舞台はいよいよ外地・上海租界での諜報活動と中共支配地域への潜入が描かれ、よりスパイ映画のフォーマットに寄って行った感じ。
まあ実際のロケは日本国内なんだろうけど、その当時(日中国交正常化前)にあって現地ロケも出来ない中、中国(主に租界)の雰囲気を出そうと頑張っている感じは分かる。
中国語台詞の多用もそういう雰囲気づくりの一環だよね。
(発音は…まあ置いておくとしてw)
このシリーズでは椎名役の市川雷蔵の変装も楽しみの一つかもしれないが、今回は中国人に成りすまして敵地深くへ潜入。
検問を聾唖のフリして抜けていくけど、耳元での発砲にも動じないという描写は「さすがは優秀なスパイ」の主人公といったところか。

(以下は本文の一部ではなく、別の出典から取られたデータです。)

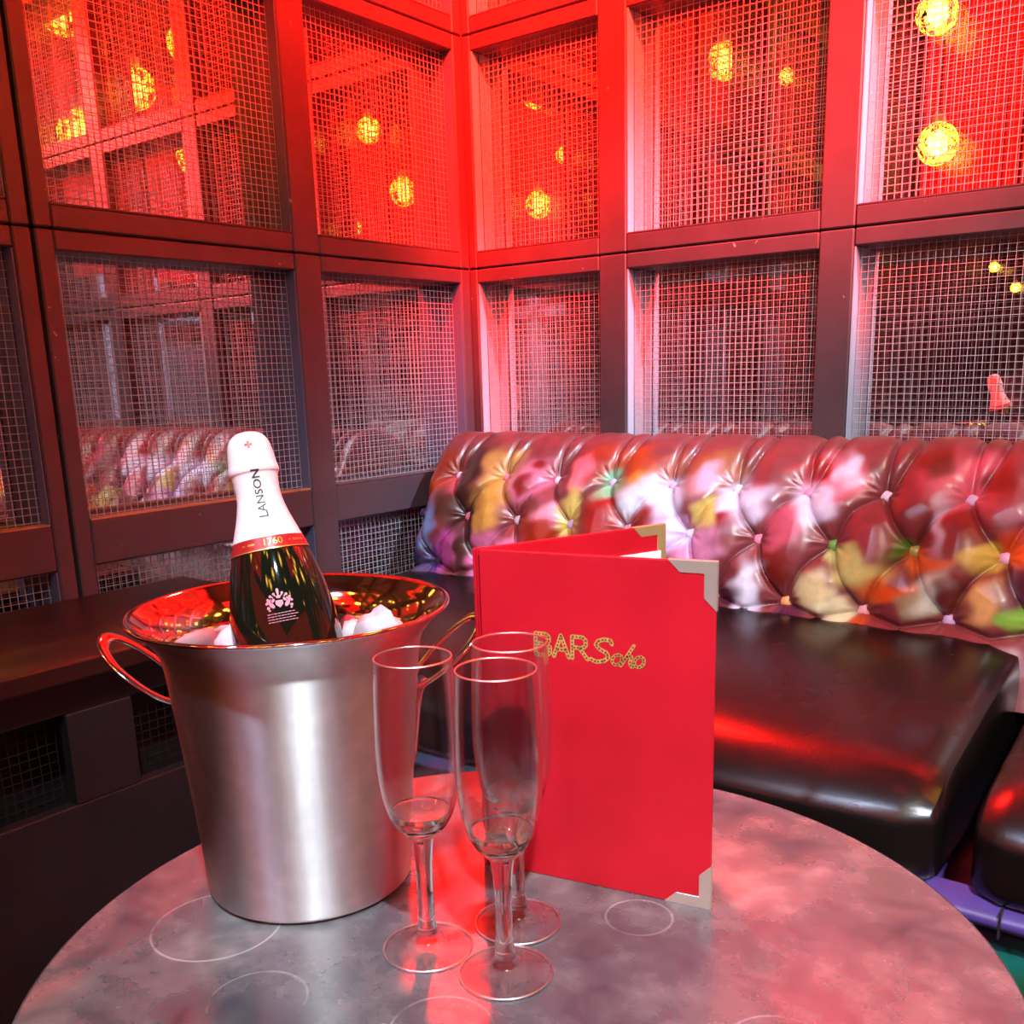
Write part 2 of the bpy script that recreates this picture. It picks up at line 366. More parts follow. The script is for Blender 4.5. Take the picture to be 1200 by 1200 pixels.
def build_back():
    us = np.r_[np.arange(X0, X0 + 0.06, 0.003), np.arange(X0 + 0.06, 1.30, 0.0024), np.arange(1.30, X1, 0.007), X1]
    vsn = np.r_[np.arange(0, VTOP + 0.03, 0.0024), np.arange(VTOP + 0.03, seglen[-1], 0.010), seglen[-1]]
    U, Vv = np.meshgrid(us, vsn, indexing='ij')
    y = np.interp(Vv, seglen, prof[:, 0]); z = np.interp(Vv, seglen, prof[:, 1])
    ty = np.gradient(np.interp(vsn, seglen, prof[:, 0]), vsn); tz = np.gradient(np.interp(vsn, seglen, prof[:, 1]), vsn)
    ln = np.hypot(ty, tz); ny, nz = -(tz / ln), (ty / ln)      # outward normal (towards -y at the front)
    NY, NZ = np.broadcast_to(ny, U.shape), np.broadcast_to(nz, U.shape)
    # distance to the creases (in arc-length space)
    segs = []
    for xa in ROW_A:
        for xb in (xa - 0.0616, xa + 0.0616):
            segs.append((xa, VA, xb, VB, -0.004)); segs.append((xa, VC, xb, VB, 0.004))
        segs.append((xa, VA, xa - 0.006, VTOP + 0.06, 0.0)); segs.append((xa + 0.004, VA, xa + 0.030, VTOP + 0.03, -0.006))
        segs.append((xa, VC, xa + 0.0616, VC - 0.022, 0.0)); segs.append((xa, VC, xa - 0.0616, VC - 0.022, 0.0))
    dc = np.full(U.shape, 9.0)
    for (xa, va, xb, vb, bow) in segs:
        sel = (U[:, 0] > min(xa, xb) - 0.06) & (U[:, 0] < max(xa, xb) + 0.06)
        if not sel.any(): continue
        uu, vv = U[sel], Vv[sel]
        dx, dv = xb - xa, vb - va; L2 = dx * dx + dv * dv; L = math.sqrt(L2)
        t_ = np.clip(((uu - xa) * dx + (vv - va) * dv) / L2, 0, 1)
        off = bow * 2.2 * np.sin(math.pi * t_)
        px_ = xa + dx * t_ - dv / L * off; pv_ = va + dv * t_ + dx / L * off
        dc[sel] = np.minimum(dc[sel], np.hypot(uu - px_, vv - pv_))
    db = np.full(U.shape, 9.0); th = np.zeros(U.shape)
    for row, v0 in ((ROW_A, VA), (ROW_B, VB), (ROW_A, VC)):
        for xa in row:
            sel = (U[:, 0] > xa - 0.08) & (U[:, 0] < xa + 0.08)
            if not sel.any(): continue
            d = np.hypot(U[sel] - xa, Vv[sel] - v0); a = np.arctan2(Vv[sel] - v0, U[sel] - xa)
            b = d < db[sel]; tmp = db[sel]; tmp[b] = d[b]; db[sel] = tmp
            tmp = th[sel]; tmp[b] = a[b] + xa * 37; th[sel] = tmp
    h = 0.013 * (1 - np.exp(-(dc / 0.0085) ** 0.95)) - 0.0045 * np.exp(-(dc / 0.0030) ** 2) + 0.021 * (1 - np.exp(-(db / 0.036) ** 1.5))
    h += 0.0016 * np.sin(th * 11) * np.exp(-((db - 0.016) / 0.013) ** 2)
    h += 0.0007 * np.sin(U * 61 + Vv * 83) * np.sin(U * 97 - Vv * 41)
    fade = np.clip((seglen[-1] - 0.10 - Vv) / 0.06, 0, 1); h = h * fade
    # rounded left end
    e = np.clip((X0 + 0.055 - U) / 0.055, 0, 1); k = np.sqrt(np.clip(1 - e * e, 0, 1))
    yy = -0.05 + (y + NY * h + 0.05) * (0.25 + 0.75 * k); zz = 0.44 + (z + NZ * h - 0.44) * (0.82 + 0.18 * k)
    return U, yy, zz, z, Vv, h, db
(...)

それでも今作の椎名は序盤に賭博場で危うく見つかりそうになったり、終盤でも金庫の中身の収集で危機一髪だったりと割と危うい。
彼に関してはもうちょっと隙がない感じというかスマートな感じの方が格好いいと思うんだけど、ここはストーリーのハラハラ感を優先したのかなあ。
でもその分何だか平凡に感じてしまったかもしれない。
まあラストで女テロリストに「成佛」の札を返すシーンはシブいとは思うが。